In his most startling metaphor, Furst says that the history of Europe in the '30s is that of a secret love affair between two men, "a relationship based on a deep and sympathetic understanding, a shared passion for certain ideals, a common view of the human race." The secret lovers are, of course, Hitler and Stalin. Furst continues, "Imagine that Shakespeare rewrote the final act of 'Romeo and Juliet': Now the lovers poison the wells of Verona and, in the final scene, they're all alone and living happily ever after." That fairy-tale coda is delivered like a slap.
Since the war, it has become fashionable to say either that communism was the only viable response to fascism or that communism was as bad as fascism. This last notion has been used, mainly by people more comfortable with right-wing dictatorships than left-wing ones, to deny the singularity of the Holocaust, its particular melding of the systematic and the irrational. Furst pulls off the idea of Hitler and Stalin as comrades because he isn't an ideologue. He's not pitting one against the other to make a political point, just insisting on the inconvenience of facts. Keeping one devil at bay means appeasing another and plunging into a whole new set of complications. By allowing that each system had its own distinct horrors, Furst invests even the most heroic actions with potentially terrible consequences.
Furst's writing has grown more concise, more epigrammatic over the years. Scenes are now rendered with the brevity of stray thoughts passing through an observer's mind. "Kingdom of Shadows," his most apt title, revisits his themes of compromise and appeasement in precis. Nothing here is as it seems. Nicholas Morath, the Hungarian cavalry officer hero, is ensconced in a job as an advertising agency executive. His real work is for his uncle, Count Janos Polanyi. Polanyi, a diplomat, is also the most elegant deal maker ever to grace one of Furst's novels, and possibly the most pragmatic. Working to save Hungary from Germany, Polanyi will bargain with whoever can help him, from anti-fascists to SS officers who want to topple Hitler for their own agenda. Nicholas is his uncle's legman, ferrying money, making contacts, even unwittingly providing safe passage for an assassin. There is an ugly sense of quid pro quo to some of Nicholas' missions, as he becomes the agent for his uncle's conviction that ends justify means.

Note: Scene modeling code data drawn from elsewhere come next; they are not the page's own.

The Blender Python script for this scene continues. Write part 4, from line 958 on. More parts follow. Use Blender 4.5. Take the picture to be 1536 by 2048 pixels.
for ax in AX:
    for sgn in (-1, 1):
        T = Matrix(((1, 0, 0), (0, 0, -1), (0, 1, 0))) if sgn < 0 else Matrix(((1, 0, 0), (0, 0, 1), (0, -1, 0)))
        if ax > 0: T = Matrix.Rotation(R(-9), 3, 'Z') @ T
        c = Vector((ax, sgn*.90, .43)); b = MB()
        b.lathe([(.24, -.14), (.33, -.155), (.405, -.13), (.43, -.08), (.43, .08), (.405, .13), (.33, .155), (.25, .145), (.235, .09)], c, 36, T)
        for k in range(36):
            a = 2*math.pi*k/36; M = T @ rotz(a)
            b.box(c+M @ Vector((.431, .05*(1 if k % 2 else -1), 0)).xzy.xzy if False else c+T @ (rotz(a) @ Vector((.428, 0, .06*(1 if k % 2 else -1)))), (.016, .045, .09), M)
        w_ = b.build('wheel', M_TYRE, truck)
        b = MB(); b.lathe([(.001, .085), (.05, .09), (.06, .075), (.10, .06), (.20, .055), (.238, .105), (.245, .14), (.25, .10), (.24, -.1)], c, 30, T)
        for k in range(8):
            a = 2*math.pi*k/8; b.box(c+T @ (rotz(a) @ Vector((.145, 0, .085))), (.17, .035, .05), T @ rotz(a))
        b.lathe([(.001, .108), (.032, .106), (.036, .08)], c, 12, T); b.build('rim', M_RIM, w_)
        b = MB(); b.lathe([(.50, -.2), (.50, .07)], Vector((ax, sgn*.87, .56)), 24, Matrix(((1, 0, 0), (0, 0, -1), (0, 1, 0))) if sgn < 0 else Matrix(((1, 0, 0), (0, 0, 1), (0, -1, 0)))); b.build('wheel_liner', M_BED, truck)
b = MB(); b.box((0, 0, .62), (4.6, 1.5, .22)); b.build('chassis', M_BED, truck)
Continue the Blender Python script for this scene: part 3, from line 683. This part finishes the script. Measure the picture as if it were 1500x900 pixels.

It's difficult to sum up "Kingdom of Shadows," or any of Furst's far-ranging narratives, because to talk about one of his books is to talk about them all. He is writing one large book in which each new entry adds a piece to the mosaic of Europe in the years leading up to the war, as created by a partisan of the senses. The connection between the sensual pleasures his books luxuriate in and the open and covert battles he chronicles might best be explained by Cyril Connolly's remark that World War II was opposed to "every reasonable conception of what life is for, every ambition of the mind or delight of the senses." In Furst's novels the pleasures of a good meal, of lovemaking, of scratching a lounging dog on the head or just enjoying a cigarette in the bath aren't respites from the battle but victories in themselves. To come under the spell of his wonderful novels is to have those pleasures put into stark relief.